Vertiv delivered a strong Q1 2026 with 30.1% YoY revenue growth to $2.65B, driven by 53% Americas growth, and raised full-year guidance. The company's backlog of $15B and healthy operating leverage suggest continued momentum in AI data center infrastructure demand. However, the stock at 77x P/E already prices in sustained growth and flawless execution. The DeepValue report flags significant downside risks from grid delays and customer cancellation rights embedded in backlog contracts, which could compress multiples even if long-term demand remains intact. Until we see two more quarters of clean conversion and no material deferrals, the risk/reward is unfavorable at current levels.

Implication

Investors should avoid initiating new positions at $314 given the rich valuation and execution risk.
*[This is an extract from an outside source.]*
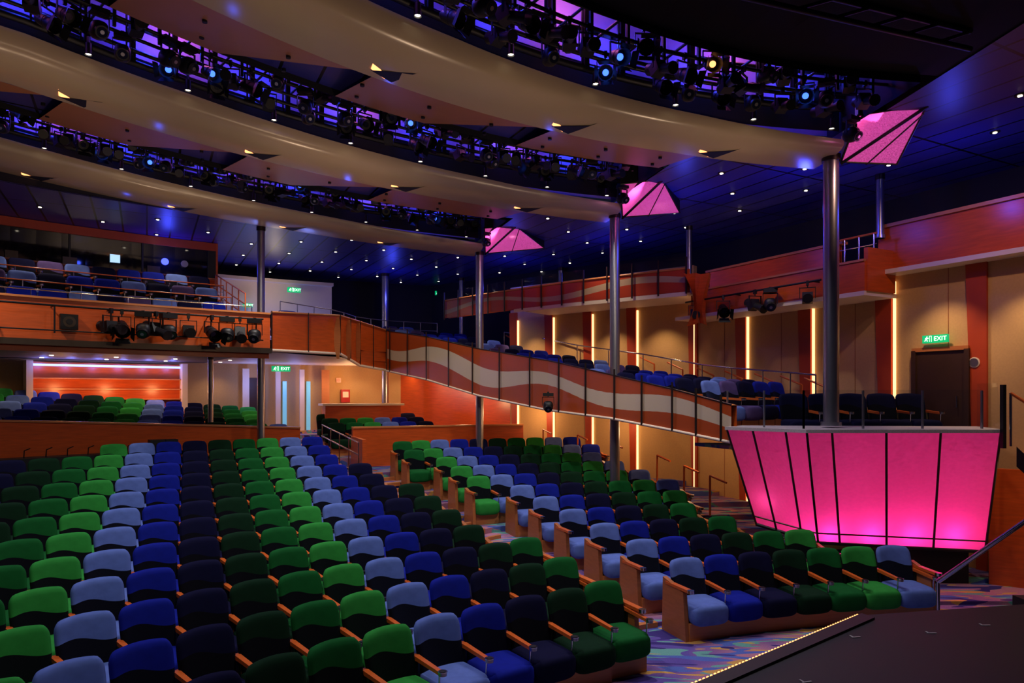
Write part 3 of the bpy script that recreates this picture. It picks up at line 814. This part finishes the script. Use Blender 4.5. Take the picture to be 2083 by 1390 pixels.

The strong Q1 supports the bull case but does not eliminate near-term timing hazards from project delays and potential order deferrals. A 6-12 month re-assessment is warranted: if FY2026 guidance of $13.5-$14.0B revenue and $2.1-$2.3B FCF is delivered without backlog erosion, the stock could re-rate higher, but any slip could lead to significant multiple compression. Position sizing should be conservative given the crowded AI infrastructure trade and narrative shifts toward oversupply concerns. Patience is prudent; a better entry near $250 provides a meaningful margin of safety.

Thesis delta

The master report's 'WAIT' rating remains appropriate. While the strong Q1 results validate the company's operational trajectory, they do not resolve the key uncertainty of backlog conversion timing. The stock's high multiple leaves little room for error, and external headwinds from grid interconnection delays continue to build. We see no reason to upgrade to a buy until at least two quarters of consistent execution and no material deferrals.